Give the number of lines in the data that contain "pixels", and nothing more.
####
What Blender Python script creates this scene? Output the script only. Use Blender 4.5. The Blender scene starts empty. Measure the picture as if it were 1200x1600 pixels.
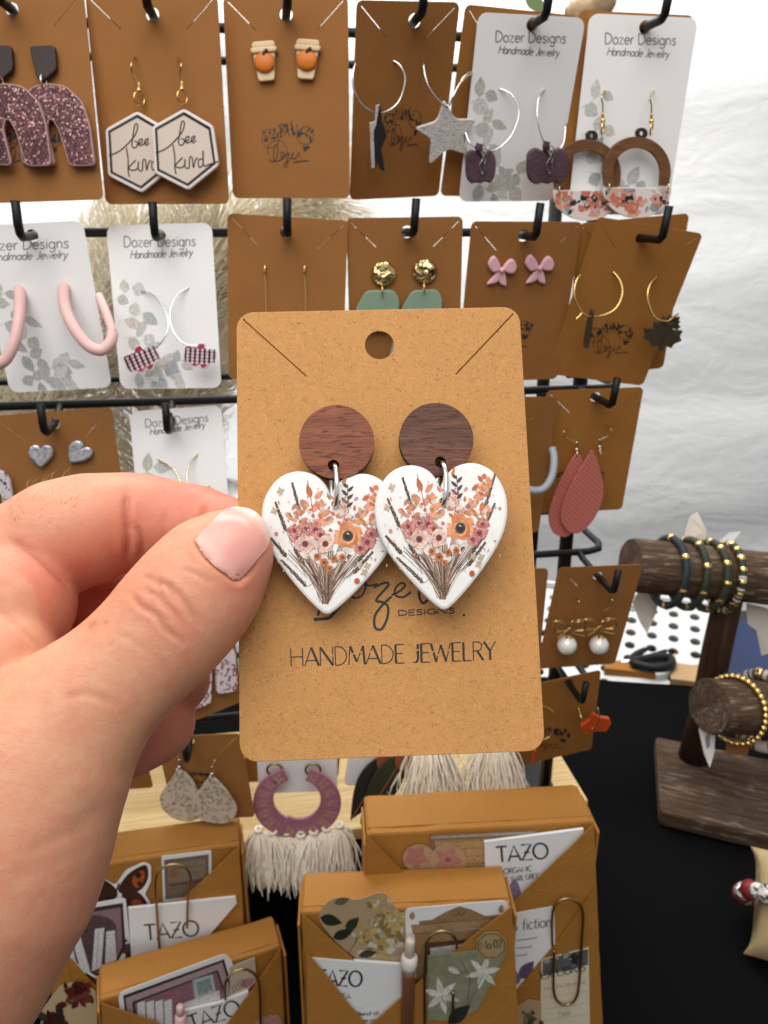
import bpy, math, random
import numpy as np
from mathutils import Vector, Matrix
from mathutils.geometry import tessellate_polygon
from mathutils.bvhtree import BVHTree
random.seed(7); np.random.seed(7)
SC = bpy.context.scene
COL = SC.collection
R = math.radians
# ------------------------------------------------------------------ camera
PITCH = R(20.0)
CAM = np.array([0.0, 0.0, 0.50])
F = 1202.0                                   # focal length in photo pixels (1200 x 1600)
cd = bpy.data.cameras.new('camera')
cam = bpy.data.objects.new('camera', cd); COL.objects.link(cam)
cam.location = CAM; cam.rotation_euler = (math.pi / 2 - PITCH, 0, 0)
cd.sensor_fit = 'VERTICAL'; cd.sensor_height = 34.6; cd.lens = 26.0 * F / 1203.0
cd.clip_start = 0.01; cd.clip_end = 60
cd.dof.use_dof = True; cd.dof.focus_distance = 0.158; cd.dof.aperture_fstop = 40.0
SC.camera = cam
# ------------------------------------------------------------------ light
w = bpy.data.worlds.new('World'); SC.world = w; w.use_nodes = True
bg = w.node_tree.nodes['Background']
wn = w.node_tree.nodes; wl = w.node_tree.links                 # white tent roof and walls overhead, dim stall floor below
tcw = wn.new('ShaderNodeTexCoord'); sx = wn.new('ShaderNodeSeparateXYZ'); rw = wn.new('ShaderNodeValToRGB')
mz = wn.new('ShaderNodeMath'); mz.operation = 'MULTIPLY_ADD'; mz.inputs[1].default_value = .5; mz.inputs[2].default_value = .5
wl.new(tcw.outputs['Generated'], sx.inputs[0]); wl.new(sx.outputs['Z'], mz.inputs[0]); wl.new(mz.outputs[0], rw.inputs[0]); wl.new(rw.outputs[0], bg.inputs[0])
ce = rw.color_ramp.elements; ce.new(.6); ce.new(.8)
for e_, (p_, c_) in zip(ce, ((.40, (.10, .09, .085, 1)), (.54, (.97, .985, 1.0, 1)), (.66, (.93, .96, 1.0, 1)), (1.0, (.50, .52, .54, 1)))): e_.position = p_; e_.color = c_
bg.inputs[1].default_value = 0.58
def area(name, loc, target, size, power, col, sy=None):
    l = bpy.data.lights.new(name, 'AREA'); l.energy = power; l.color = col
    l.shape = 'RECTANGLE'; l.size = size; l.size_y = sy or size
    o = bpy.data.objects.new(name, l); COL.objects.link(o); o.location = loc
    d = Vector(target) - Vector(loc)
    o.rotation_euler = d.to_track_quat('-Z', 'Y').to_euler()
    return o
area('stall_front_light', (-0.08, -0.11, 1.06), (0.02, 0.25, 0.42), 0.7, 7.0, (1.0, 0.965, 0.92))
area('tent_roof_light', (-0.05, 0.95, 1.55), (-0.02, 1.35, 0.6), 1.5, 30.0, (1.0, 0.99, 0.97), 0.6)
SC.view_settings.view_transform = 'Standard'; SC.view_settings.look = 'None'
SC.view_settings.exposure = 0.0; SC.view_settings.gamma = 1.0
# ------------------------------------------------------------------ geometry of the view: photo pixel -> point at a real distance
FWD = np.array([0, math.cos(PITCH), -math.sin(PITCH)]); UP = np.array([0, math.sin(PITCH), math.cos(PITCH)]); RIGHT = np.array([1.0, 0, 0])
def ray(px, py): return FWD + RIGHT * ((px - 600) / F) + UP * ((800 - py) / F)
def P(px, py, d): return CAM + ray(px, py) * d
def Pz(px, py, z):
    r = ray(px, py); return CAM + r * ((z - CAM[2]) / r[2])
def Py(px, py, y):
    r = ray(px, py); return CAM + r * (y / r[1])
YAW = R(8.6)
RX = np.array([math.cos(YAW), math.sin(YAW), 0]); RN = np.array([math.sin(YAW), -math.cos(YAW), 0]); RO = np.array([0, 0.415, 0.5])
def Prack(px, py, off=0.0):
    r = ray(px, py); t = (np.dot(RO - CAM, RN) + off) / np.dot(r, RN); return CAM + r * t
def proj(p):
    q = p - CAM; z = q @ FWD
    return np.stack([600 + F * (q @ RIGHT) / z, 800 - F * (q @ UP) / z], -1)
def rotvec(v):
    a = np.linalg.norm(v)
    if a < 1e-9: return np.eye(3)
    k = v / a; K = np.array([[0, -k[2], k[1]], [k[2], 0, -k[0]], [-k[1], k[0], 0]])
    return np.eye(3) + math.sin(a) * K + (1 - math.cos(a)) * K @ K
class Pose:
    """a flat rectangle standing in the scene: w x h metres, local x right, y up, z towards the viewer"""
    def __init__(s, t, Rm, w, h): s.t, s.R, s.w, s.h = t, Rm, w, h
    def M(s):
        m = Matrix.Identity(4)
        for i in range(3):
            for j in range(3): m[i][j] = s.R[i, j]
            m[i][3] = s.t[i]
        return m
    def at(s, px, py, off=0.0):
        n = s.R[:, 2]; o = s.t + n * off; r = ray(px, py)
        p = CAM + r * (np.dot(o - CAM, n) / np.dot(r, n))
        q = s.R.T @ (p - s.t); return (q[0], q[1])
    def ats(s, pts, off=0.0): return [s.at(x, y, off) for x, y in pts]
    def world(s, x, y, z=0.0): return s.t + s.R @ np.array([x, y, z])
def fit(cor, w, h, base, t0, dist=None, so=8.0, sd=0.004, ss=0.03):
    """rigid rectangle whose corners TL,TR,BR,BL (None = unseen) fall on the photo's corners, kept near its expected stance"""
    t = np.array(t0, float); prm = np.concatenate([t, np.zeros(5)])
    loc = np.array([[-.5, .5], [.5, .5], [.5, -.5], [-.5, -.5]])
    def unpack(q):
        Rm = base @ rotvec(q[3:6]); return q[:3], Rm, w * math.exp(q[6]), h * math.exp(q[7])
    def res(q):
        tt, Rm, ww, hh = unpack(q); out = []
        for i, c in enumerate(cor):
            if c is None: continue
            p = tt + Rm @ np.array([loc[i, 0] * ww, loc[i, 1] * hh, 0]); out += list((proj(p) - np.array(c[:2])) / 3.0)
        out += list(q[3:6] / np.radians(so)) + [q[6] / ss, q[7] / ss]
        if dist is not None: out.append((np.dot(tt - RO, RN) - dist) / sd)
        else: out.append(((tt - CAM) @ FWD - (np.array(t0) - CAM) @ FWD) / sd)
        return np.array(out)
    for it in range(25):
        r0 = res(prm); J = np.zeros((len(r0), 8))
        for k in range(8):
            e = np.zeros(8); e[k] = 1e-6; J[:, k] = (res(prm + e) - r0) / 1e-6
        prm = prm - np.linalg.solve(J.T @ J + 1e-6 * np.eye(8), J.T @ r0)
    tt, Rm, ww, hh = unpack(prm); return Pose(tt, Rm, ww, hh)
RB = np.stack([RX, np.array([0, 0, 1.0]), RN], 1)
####
Result of this task - 2